Uniqueness of the Fixed Point when $f'(x) < 1$ at Fixed Points

Question

For $f : [a,b] \rightarrow [a,b]$, show that if $f$ is continuous and differentiable and $f'(x) < 1$ at points such that $f(x) = x$, then $f$ has a unique fixed point.

The proof of the existence of the fixed point is straightforward, but to get uniqueness, we can no longer directly apply Mean Value Theorem when the assumption on the derivative is more restrictive. I am trying to show that if there are two fixed points, then there must be a fixed point between them with derivative greater than 1.

Answer 1

Hint: define $g(x)=f(x)-x$. So you have to show that if $g'(x)<0$ whenever $g(x)=0$, then $g(x)$ has a unique zero. Now suppose for a contradiction that there exist $\alpha<\beta$ such that $g(\alpha)=g\beta)=0$. $g'(\alpha)<0$ means that there exists $\xi\in(\alpha,\beta)$ with $g(\xi)<0$; and $g'(\beta)<0$ means that there exists $\eta\in(\xi,\beta)$ such that $g(\eta)>0$.

Answer 2

Here is one argument:

Claim: Let $f:[0,1]\to [0,1]$ be continuous. If for any $ x\in \operatorname{Fix}(f)$ the derivative $f'(x)$ exists and $f'(x)<1$, then $\# \operatorname{Fix}(f)=1$.
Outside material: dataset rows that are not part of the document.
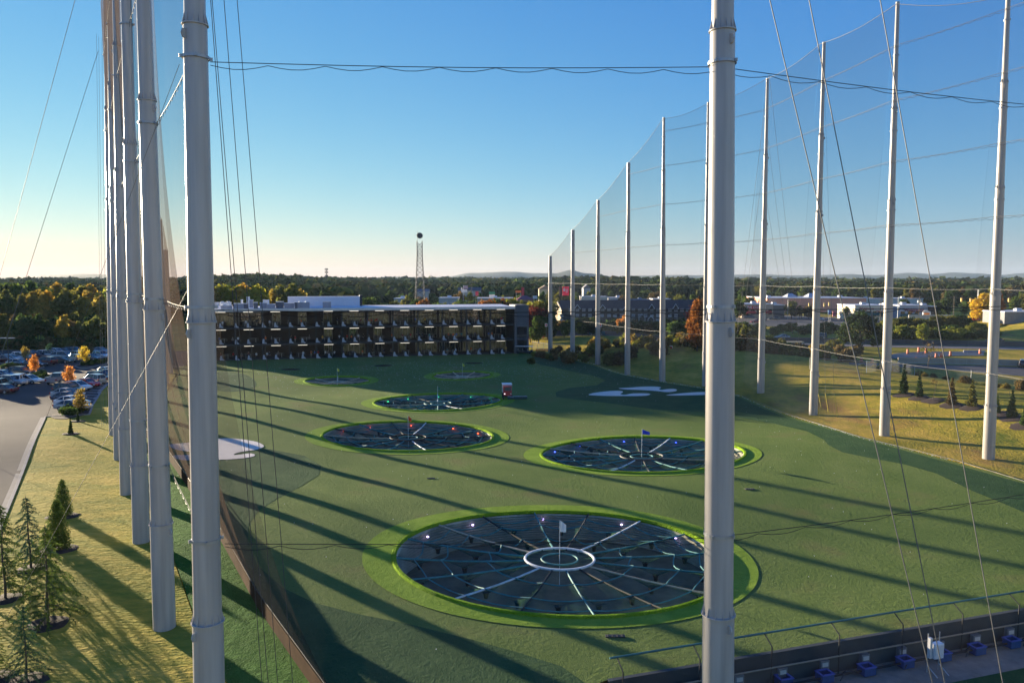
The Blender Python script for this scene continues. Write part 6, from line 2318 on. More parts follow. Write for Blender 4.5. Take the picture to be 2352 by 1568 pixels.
# lattice tower and mast
lt = empty('lattice_tower', (*at(965, 690, 470)[:2], 0), 0, 'tall steel lattice tower topped by a round dark dish drum', 'tower')
tw = lambda z: 3.05 - 1.5 * min(1, z / 34)
mb = MB()
TOPZ = at(965, 553, 470).z
for sx, sy in ((-1, -1), (1, -1), (1, 1), (-1, 1)):
    mb.tube([(sx * tw(z), sy * tw(z), z) for z in (-1, 10, 20, 34, TOPZ)], .14, 5)
mb.build('leg', mat('tower_steel', (.10, .10, .10), .7, .1), lt)
mb = MB()
z = 0
while z < TOPZ - 2:
    dz = 2.0 + tw(z) * .45
    a, b = tw(z), tw(z + dz)
    for s0, s1 in (((-1, -1), (1, -1)), ((1, -1), (1, 1)), ((1, 1), (-1, 1)), ((-1, 1), (-1, -1))):
        mb.tube([(s0[0] * a, s0[1] * a, z), (s1[0] * b, s1[1] * b, z + dz)], .085, 4)
        mb.tube([(s1[0] * a, s1[1] * a, z), (s0[0] * b, s0[1] * b, z + dz)], .085, 4)
        mb.tube([(s0[0] * a, s0[1] * a, z), (s1[0] * a, s1[1] * a, z)], .075, 4)
    z += dz
mb.build('lattice', MATS['tower_steel'], lt)
mb = MB()
zc_ = at(965, 541, 470).z
mb.loft([[(.15 + r * math.cos(2 * math.pi * k / 20), y, zc_ + r * math.sin(2 * math.pi * k / 20)) for k in range(20)] for r, y in ((1.1, 1.2), (1.75, 1.0), (1.75, -.8), (1.5, -1.1), (.4, -.9))])
mb.build('dish_drum', mat('dish_dark', (.05, .05, .055), .7), lt)
mb = MB(); mb.tube([(-1.3, 0, TOPZ - 1), (-1.3, 0, zc_ + 3)], .09, 5); mb.tube([(-2.2, 0, zc_ + .4), (0, 0, zc_ + .4)], .09, 4); mb.tube([(-1.9, 0, TOPZ - 8), (-1.0, 0, TOPZ - 8)], .3, 5); mb.build('antenna', MATS['tower_steel'], lt)
ct = empty('phone_mast', (*at(750, 640, 900)[:2], 0), 0, 'slim phone mast with stacked antennas on the wooded skyline', 'mast')
mb = MB(); mb.tube([(0, 0, 0), (0, 0, at(750, 616, 900).z)], .55, 6, .4); mb.build('pole', DARKST, ct)
zt = at(750, 616, 900).z
for dz in (.6, 4, 8):
    mb = MB()
    for a_ in range(6):
        mb.box((1.6 * math.cos(a_), 1.6 * math.sin(a_), zt - dz - .6), (.5, .5, 2.2))
    mb.tube([(-1.6, 0, zt - dz - .6), (1.6, 0, zt - dz - .6)], .12, 4)
    mb.build('antenna_array', DARKST, ct)

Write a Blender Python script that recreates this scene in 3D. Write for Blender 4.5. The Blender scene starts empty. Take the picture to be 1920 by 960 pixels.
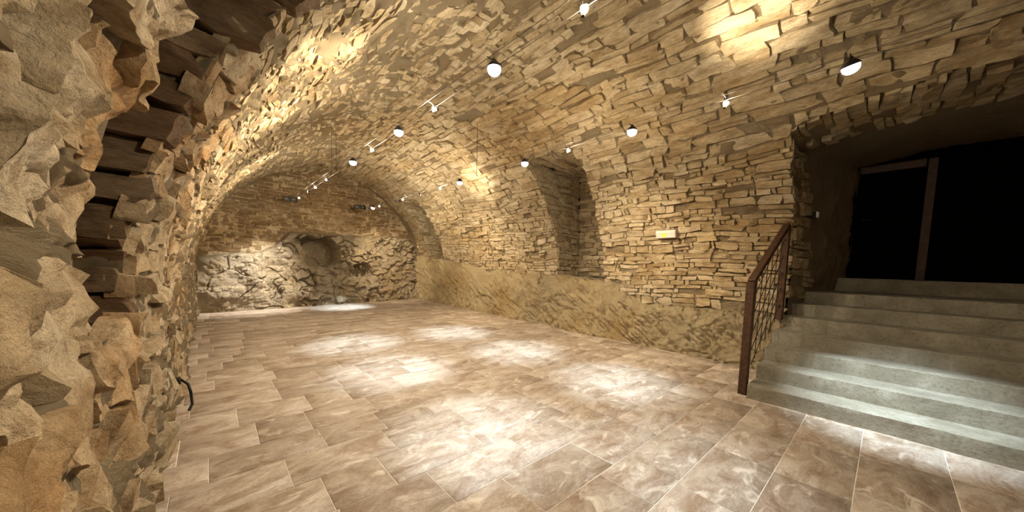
import bpy, math, random
import numpy as np
from mathutils import Vector, Matrix

SC = bpy.context.scene
COL = SC.collection
rng = random.Random(11)
PI = math.pi

# ------------------------------------------------------------------ camera, world, exposure
H = 1.30                       # eye height
F, CX, CY, HOR = 630.0, 960.0, 545.0, 495.0
ROLL, YAW, PITCH = 0.026, math.radians(41.872), -math.atan2(CY - HOR, F)
_cy, _sy = math.cos(YAW), math.sin(YAW)
_fwd = np.array([_sy * math.cos(PITCH), _cy * math.cos(PITCH), math.sin(PITCH)])
_rt = np.array([_cy, -_sy, 0.0])
_up = np.cross(_rt, _fwd)
_c, _s = math.cos(ROLL), math.sin(ROLL)
R2, U2 = _c * _rt + _s * _up, -_s * _rt + _c * _up
cd = bpy.data.cameras.new('camera')
cam = bpy.data.objects.new('camera', cd)
COL.objects.link(cam)
cd.sensor_fit = 'HORIZONTAL'
cd.sensor_width = 36.0
cd.lens = F / 1920.0 * 36.0
cd.shift_y = (CY - 480.0) / 1920.0
cd.clip_start = 0.03
cd.clip_end = 100
cam.matrix_world = Matrix(((R2[0], U2[0], -_fwd[0], 0), (R2[1], U2[1], -_fwd[1], 0), (R2[2], U2[2], -_fwd[2], H), (0, 0, 0, 1)))
SC.camera = cam

w = bpy.data.worlds.new('world')
SC.world = w
w.use_nodes = True
w.node_tree.nodes['Background'].inputs[0].default_value = (0.02, 0.017, 0.012, 1)
w.node_tree.nodes['Background'].inputs[1].default_value = 0.0
SC.view_settings.view_transform = 'Standard'
SC.view_settings.look = 'None'
SC.view_settings.gamma = 1.0
SC.view_settings.use_curve_mapping = False
SC.view_settings.exposure = 1.5
SC.cycles.max_bounces = 12
SC.cycles.diffuse_bounces = 8
SC.cycles.glossy_bounces = 4
SC.cycles.sample_clamp_indirect = 6.0
SC.cycles.caustics_reflective = False
SC.cycles.caustics_refractive = False

WARM, COOL = (1.0, 0.82, 0.57), (0.68, 0.85, 1.0)
P_COOL, P_COOL_SPILL, P_WARM, P_WARM_SPILL = 195.0, 17.5, 60.0, 17.5


def proj(P):
    v = np.atleast_2d(P) - np.array([0, 0, H])
    z = v @ _fwd
    return CX + F * (v @ R2) / z, CY - F * (v @ U2) / z, z


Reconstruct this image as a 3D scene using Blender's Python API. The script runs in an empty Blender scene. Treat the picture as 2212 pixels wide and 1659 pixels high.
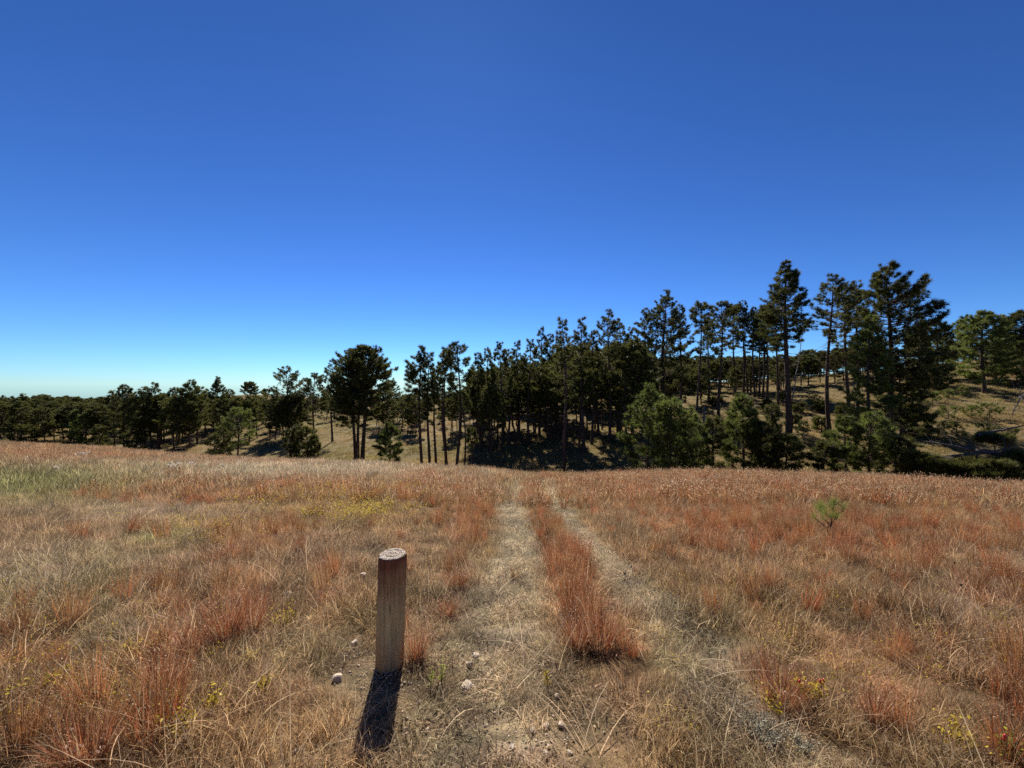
import bpy, math, numpy as np
from mathutils import Vector
R = math.radians
rng = np.random.default_rng(7)
C = bpy.context.scene.collection
F, CU, CV, EYE = 831.0, 1106.0, 829.5, 1.65
# ------------------------------------------------------------------ noise
_lat = np.random.default_rng(99).random((256, 256))
def noise(x, y):
    x = np.asarray(x, float); y = np.asarray(y, float)
    xi = np.floor(x).astype(int); yi = np.floor(y).astype(int)
    fx = x - xi; fy = y - yi
    fx = fx*fx*(3-2*fx); fy = fy*fy*(3-2*fy)
    a = _lat[xi & 255, yi & 255]; b = _lat[(xi+1) & 255, yi & 255]
    c = _lat[xi & 255, (yi+1) & 255]; d = _lat[(xi+1) & 255, (yi+1) & 255]
    return (a*(1-fx)+b*fx)*(1-fy)+(c*(1-fx)+d*fx)*fy
def fbm(x, y, o=3):
    s = 0; a = .5; n = 0
    for k in range(o):
        s = s+a*noise(x*2**k+17.3*k, y*2**k+5.1*k); n += a; a *= .5
    return s/n
# ------------------------------------------------------------------ terrain
#      u    D   vc    yg   vg    yh   vh   vf
TB0 = np.array([
 [-400, 48, 948,  80, 956, 180, 890, 874],
 [0,    45, 956,  78, 962, 170, 893, 874],
 [200,  43, 966,  76, 972, 165, 890, 872],
 [400,  40, 983,  66, 990, 155, 886, 868],
 [540,  37, 990,  58, 998, 150, 888, 853],
 [650,  34, 993,  52,1004, 140, 888, 860],
 [800,  31, 996,  47,1010, 120, 888, 866],
 [950,  28,1004,  42,1020, 110, 888, 866],
 [1060, 26,1012,  38,1030, 100, 884, 862],
 [1150, 25,1021,  36,1040,  95, 876, 858],
 [1250, 24,1022,  35,1042,  92, 864, 852],
 [1400, 23,1018,  33,1045,  90, 850, 846],
 [1600, 21,1019,  31,1048,  88, 832, 835],
 [1800, 20,1026,  30,1055,  86, 814, 825],
 [2000, 19,1036,  28,1066,  80, 792, 815],
 [2212, 18,1047,  27,1082,  74, 772, 800],
 [2600, 18,1060,  27,1100,  74, 745, 790]], float)
TB = TB0.copy(); TB[:, 2] += np.interp(TB[:, 0], [400, 900], [4, 9]); TB[:, 4] += np.interp(TB[:, 0], [400, 900], [2, 5])
_ts = np.linspace(-400, 2600, 601)
def _sm(col):
    a = np.interp(_ts, TB[:, 0], TB[:, col])
    k = np.exp(-np.linspace(-2, 2, 25)**2); k /= k.sum()
    return np.convolve(np.pad(a, 12, mode='edge'), k, 'valid')
_tab = [None]+[_sm(c) for c in range(1, 8)]
def col(u, c): return np.interp(u, _ts, _tab[c])
def herm(y, y0, z0, m0, y1, z1, m1):
    h = y1-y0; t = np.clip((y-y0)/h, 0, 1)
    return ((2*t**3-3*t**2+1)*z0+(t**3-2*t**2+t)*h*m0+(-2*t**3+3*t**2)*z1+(t**3-t**2)*h*m1)
def ground(x, y):
    x = np.asarray(x, float); y = np.asarray(y, float)
    yy = np.maximum(y, .5)
    u = np.clip(CU+F*x/yy, -400, 2600)
    D, vc, yg, vg, yh, vh, vf = [col(u, c) for c in range(1, 8)]
    sc = (vc-CV)/F
    zc = EYE-sc*D; a = (sc*D-EYE)/(D-2)
    zg = EYE-(vg-CV)/F*yg; zh = EYE-(vh-CV)/F*yh
    yf = 240.; zf = EYE-(vf-CV)/F*yf
    mh = np.where(zh > -2, .06, (zf-zh)/(yf-yh))
    z = np.where(yy < 1, 0, 0.)
    z = np.where((yy >= 1) & (yy < 4), herm(yy, 1, 0, 0, 4, -2*a, -a), z)
    z = np.where((yy >= 4) & (yy < D), herm(yy, 4, -2*a, -a, D, zc, -sc), z)
    z = np.where((yy >= D) & (yy < yg), herm(yy, D, zc, -sc, yg, zg, 0.02), z)
    ms = (zh-zg)/(yh-yg)
    z = np.where((yy >= yg) & (yy < yh), herm(yy, yg, zg, ms*.9, yh, zh, mh), z)
    z = np.where((yy >= yh) & (yy < yf), herm(yy, yh, zh, mh, yf, zf, 0), z)
    z = np.where((yy >= yf) & (yy < 600), herm(yy, yf, zf, 0, 600, -44, -.03), z)
    z = np.where(yy >= 600, -44-(yy-600)*.024, z)
    amp = np.clip(yy/25, 0, 1)
    z = z+amp*.10*(fbm(x*.35, y*.35)-.5)*2
    far = np.clip((yy-D-4)/20, 0, 1)
    z = z+far*.55*(fbm(x*.12+9, y*.12)-.5)*2+np.clip((yy-90)/100, 0, 1)*2*(fbm(x*.02, y*.02)-.5)
    z = z+.02*(fbm(x*2.3, y*2.3)-.5)*2
    return z
def gz(x, y): return float(ground(x, y))
def proj(x, y, z):
    y = np.maximum(y, .2)
    return CU+F*x/y, CV+F*(EYE-z)/y
def hit(u, v, beyond=False):
    t = (u-CU)/F
    if beyond:
        ys = np.linspace(col(u, 3), 235, 1500)
    else:
        ys = np.geomspace(1.0, col(u, 1)*1.3, 1500)
    zz = ground(t*ys, ys); vv = CV+F*(EYE-zz)/ys
    idx = np.nonzero(vv <= v)[0]
    y = float(ys[idx[0]]) if len(idx) else float(ys[-1])
    return t*y, y, gz(t*y, y)
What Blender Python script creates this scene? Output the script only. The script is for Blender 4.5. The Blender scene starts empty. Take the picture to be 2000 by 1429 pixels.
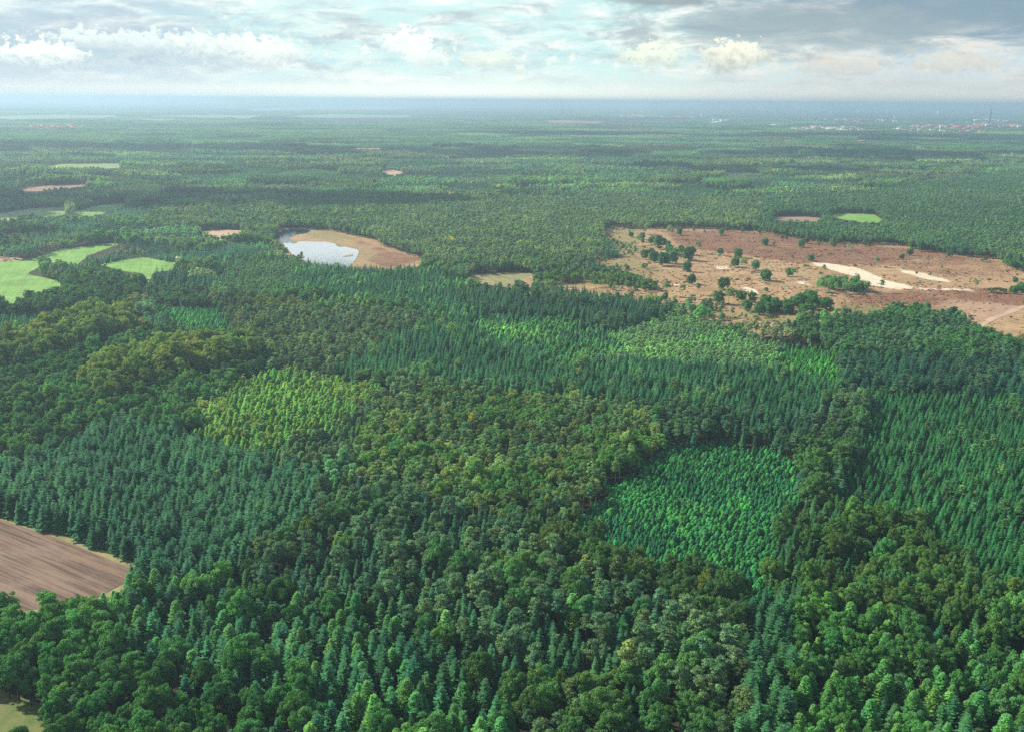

(Here $\operatorname{Fix}(f)=\{x\in[0,1]\,|\, f(x)=x\}$ is the set of fixed points of $f$.)

Proof: First we claim that $f$ has at least one fixed point. Indeed, if $f(0)=0$ or $f(1)=1$, we're done. Otherwise $0< f(0)$ and $f(1)< 1$. Since $f$ is continuous by the intermediate value theorem $f$ ought to have a fixed point in $]0,1[$.

Observe that by the hypothesis on the fixed points we have:

\begin{align*} \forall x\in \operatorname{Fix}(f), \exists \delta_x\in\mathbb{R}_{>0},\,\,& \forall z\in [0,1]\,\,\cap\,\,]x,x+\delta_x[: f(z)< z\text{ and }\\ &\forall z\in [0,1]\,\,\cap\,\,]x-\delta_x,x[: z< f(z). \quad\quad(\dagger) \end{align*}

(The first line is by unfolding the definition of the right limit for $f'(x)$ and the second line is by unfolding the definition of the left limit for $f'(x)$. Heuristically $f'(x)<1$ means that the graph of $f$, compared to the diagonal, is tilted up for $f(x-\epsilon)$ and tilted down for $f(x+\epsilon)$. It's clear that we don't really need the two limits to coincide; only that they both be less than $1$.)

In particular $\operatorname{Fix}(f)$ is discrete. By the continuity of $f$ it's also closed, hence compact, whence finite. Let us put $L_x=[0,1]\,\,\cap\,\,]x-\delta_x,x[$ and $R_x=[0,1]\,\,\cap\,\,]x,x+\delta_x[$ for $x\in\operatorname{Fix}(f)$.

Next we claim that $f$ has not more than one fixed point. As we observed that $f$ has finitely many fixed points, it suffices to show that if $f$ has two distinct fixed points, then it has infinitely many fixed points. Let $x,y\in\operatorname{Fix}(f)$ be such that $x< y$. By $(\dagger)$, since $R_x\,\,\cap\,\, ]x,y[\neq\emptyset\neq L_y\,\,\cap\,\, ]x,y[$, there are $a,b\in]x,y[$ such that

$$a<b,\quad f(a)<a,\quad b<f(b).$$

Again by the intermediate value theorem $f$ has a fixed point in $]a,b[$. By induction $f$ has infinitely many fixed points, a contradiction.